The American Jewish community is one of the most learned and sophisticated communities in Jewish history - in everything except Jewish texts. As Jews, we are illiterate.
This phenomenon has its roots in our history over the last 150 years. During that time, the Jewish people underwent five events, each one of which can be counted as a major upheaval. These are the emergence of the Jews from the ghetto into the modern world, the mass movement of Jews from Europe to the United States, the systematic suppression of religion in the Soviet Union, the Holocaust and the establishment of the State of Israel.
These events went far in determining the nature of the Jewish world today and led to the fact that in the United States, we remain comfortable and sophisticated in the Western world and immature in our Jewish knowledge. The Jewish educational establishment has tried to remedy this problem and, to some extent, has succeeded. The number of day schools certainly has grown. Still, as a community, we remain undertaught and illiterate.
Consequently, when youngsters go off to a university armed with the Jewish education they received in religious schools, or even many of our day schools, they are unable, by and large, to integrate their Jewish knowledge into their much more sophisticated secular knowledge. Even more so, they are unable to have them in equal dialogue with one another.
The basis of good education does not rest on supplying you with facts but on teaching you how to read. In a university, you do not learn science as much as how to function within science or how to read literature or how to write poetry or solve a mathematical problem.
In Jewish texts, by those criteria, we are illiterate. We do not learn how to read Bible but only learn the stories in the Bible. Rabbinic texts that are central in classical Jewish literature remain foreign to most of us. We celebrate holidays, but know nothing of the theology behind them. We pray, sometimes, but know nothing about the theology of the prayer book. Jewish survival relies on loyalty and nostalgia and not on meaning and value . . .
Notice how this is written from a Jewishly illiterate standpoint for an illiterate audience? That means the author has a point, right? Someone lamenting poor educational achievement in secular learning would point out that graduates don't know any Shakespeare or that they don't know King Lear. They wouldn't refer to "masterpieces of post-classical literature which are foreign to most of us." What does the author recommend?

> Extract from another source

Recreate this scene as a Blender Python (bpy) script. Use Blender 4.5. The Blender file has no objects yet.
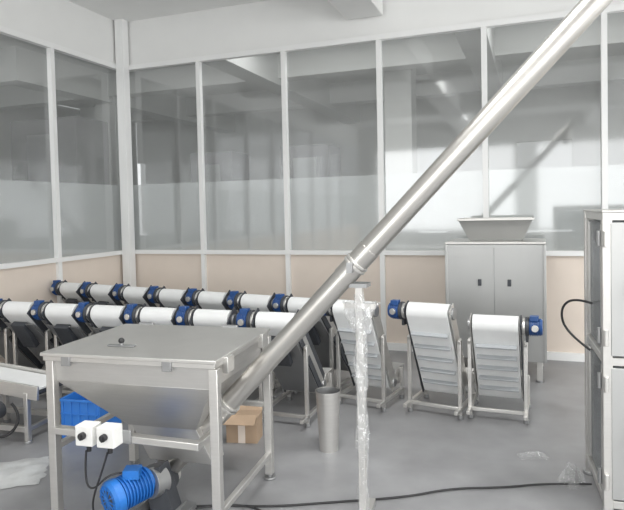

How can this be done? First, we have to set our goals higher. Teachers must know how to read the text. For example, the Bible has its own style, as do rabbinic and medieval texts. These styles must be taught and mastered. We should be cautious about separating between biblical story and midrash or rabbinical explanation.
We must also understand that the rabbis wrote in a very particular nonlinear style. Information was not given from beginning to end; their style was coded. The prayer book, which they composed, is a master composition, but in order to understand it, you have to know how biblical sections are chosen and put in different contexts and how the rabbis established specific forms of prayer.
The Jewish calendar is a complex theological statement and should be taught as such. Unlike the secular American calendar, all of the holidays are connected one to another.
All of this must be taught in connection to the other, secular education that these students are receiving. They should know the tremendous impact of the Bible on Western civilization and how the concept of history comes from it. They should understand Jewish theology in its many facets.
A good command of Shas and Poskim would cover most of this. I'd give this article a C+. That's a passing grade, but the wheel in question is an Orthodox education, and the author seems a bit misguided in calling for its reinvention as part of a grand Jewish-Western amalgam that would probably shortchange the Jewish part.